I was shirtless and slimy with sweat, so she embraced the air around me, murmuring “Thank-you, thank-you so much,” fleeing and returning two or three times before returning to the floor.

She continued to be popular on the floor, mostly among the younger men that I can now only join briefly in frenzy. I worked the room in my usual manner, spreading joy and tenderness where it was accepted, but really wearing down at the end. As the afternoon drew to a close, I sat on the floor to down dinner, watching as she was intercepted by man after man. Getting up to change clothes for Contact Improv, I came back to sort through my backpack and offer my gratitude to Ataseia. She passed by and I caught her eye. “One more thing.”

She didn’t hesitate. “What you said earlier explained a lot to me about myself as a woman.”

Thinking of her confidence on the dance floor, “Yes, I could see that. But the challenge is hanging on to it. We have to stay focused on them. They have their own purpose, and if we fail in our devotion, they tend to wander away.”

She leaned into the frame of the closed doors, hands clasped before her. That wasn’t what she expected. But her lips offered a gentle bow of curiosity.

“You projected a great deal of positive energy into the room today, but when you began to dance with a man, it turned inwards. I could see you winding inwards, and the source of that energy was left adrift.”

She stopped to reflect, and voiced her agreement.

“If we want to hang on to them, we can’t do that. We have to present ourselves, and wait for the other person to open to us in turn. It’s not a winding into, it’s an expanding through.” She looked uncertain, so I reached out to cup understanding in my right hand, brushing it gently across her.

“I’m not sure that I understand.”

I stepped back. “I present myself. All of myself. And if you respond, I come closer, not directly, but slowly spiraling as my angels introduce themselves to your angels. It’s not always pleasant – some things really don’t belong together. But that’s what we do here. You danced with a lot of people today, as did I. We gently join our personalities, and then the magic happens. We go out into the world and draw upon our shared wisdom and energy.

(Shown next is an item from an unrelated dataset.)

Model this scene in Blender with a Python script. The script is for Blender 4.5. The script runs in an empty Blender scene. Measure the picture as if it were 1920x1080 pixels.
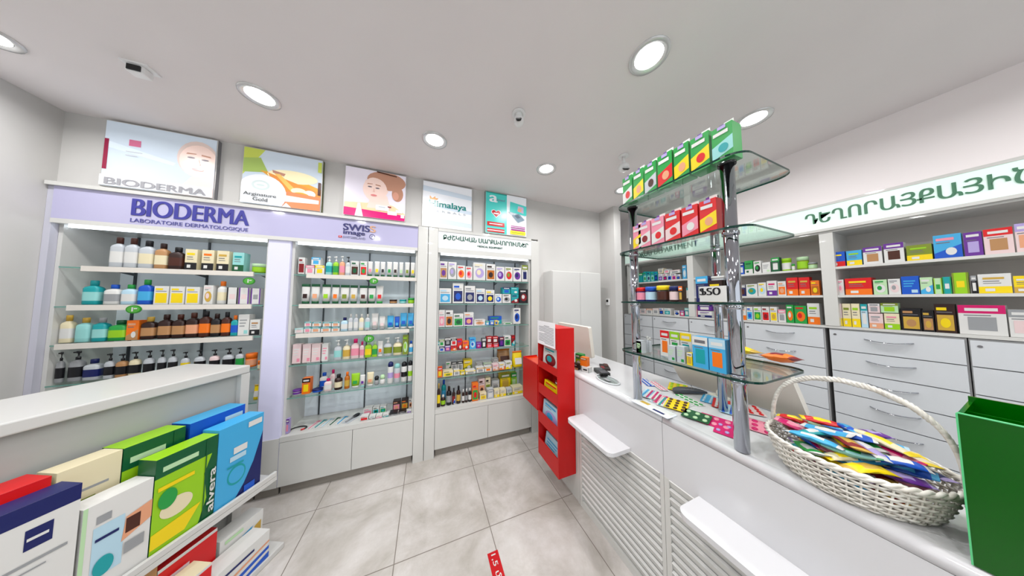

“But we shouldn’t make too much of that. We need to stay devoted to ourselves, waiting for that encounter to which all of us announces ‘yes!'”

She raised her hand tentatively to demonstrate her understanding. Her eyes narrowed as my entourage resisted her, and I caught them sending “Not without our permission.”

We embrace twice, and she departed with a wistful “Maybe I’ll see you next time.”

“I look forward to it.”

Healing Time

I’ve been working my way into the LA Full Contact Improv community since last November. The experience is markedly different from LA Ecstatic Dance, which is guided by facilitators and DJs. The Improv Jam is introduced by Jeffrey, the organizer, and occasionally accompanied by the astral strains of the resident guitarist, but the goal and tenor of the experience is open-ended. People glide, skip, spin and roll around the dance floor until they feel a connection. Between friends, that may advance immediately into an embrace, unfolding through a lift or tumble with bodies entwined. For those yet to be awarded that intimacy, there’s a slow inward spiraling that concludes with a gentle touch. For me, that induces a sudden stillness while muscles feel their poise, broken by a release into a caress or the playful exploration of flexibility and strength.

With another recent newcomer, I explained that the challenge I often face in managing this engagement is getting people to let it feel good. Rolling over one another can be like a mutual full-body massage. Having gotten into that space with another dancer, I stilled suddenly as I felt a tension release from deep within him, and I muttered into his ear, “There can be healing here.”

So when Jeffrey announced at last week’s closing circle that he would be offering a facilitated healing experience every Friday night at 8:30 and prior to the Jam on Sundays at 4, I was prepped to jump right in.

It turned out to be really rewarding.

For the last fifteen years, I’ve been interpreting my spiritual experience through a model of physics that leads me to the conclusion that we have three kinds of experience available to us:

  • an experience of “life” that binds spirit to body, allowing us to wrestle with selfishness,
  • existence in pure spirit that frees us from the constraints of space and time, but limits our capacity for growth, and
  • release into a realm of unconditional love that seeks only to facilitate and safe-guard our relation.

So imagine my reaction when Jeffrey explained last night that we live in a material reality in which we struggle with our “me”-ness, navigate slowly into an astral realm of pure knowledge, and finally surrender the pursuit of goals to experience godhead.

This wisdom, offered in what seemed to be a Vedantic framework, came with a set of practices. They are unusually constrained: rather than engaging the deeply rooted powers of the Chakras, we began by opening the meridian gateways at our fingers and toes. Jeff then asked the group to offer whatever insights arose. We listened in witness as we “time traveled” with the speaker, offering our shared energy as support. Jeff asked whether the speaker could see that the emotion of the experience was itself the gateway to healing.

A young man last night, struggling with his conditioning, led us into an analysis of self-actualization and karma. Jeff shared his past frustration in trying to create outcomes through his practice (which allowed us to time travel with him – that was nice!), before realizing that he was forcing his experience to conform to his ideas, rather than the other way around. Subtle wisdom, and it didn’t sink in immediately, so I offered:

The reason that we suffer with each other in this life is because we are missing parts. Trapped here in our bodies, we can’t reach the source, so we try to steal them from each other. When we surrender our self-concern and focus on healing another, we are able to serve as a conduit for missing parts. True power and freedom arrives as we become accepted as a trustworthy provider of parts.

My intimates all complain that my writing is too abstract. I complain that they won’t open their hearts to me. I think that I’ve finally found a method for bridging the gap.

And even better, I left with ears full of the testimony of others that have found comfort and strength there. Come one, come all!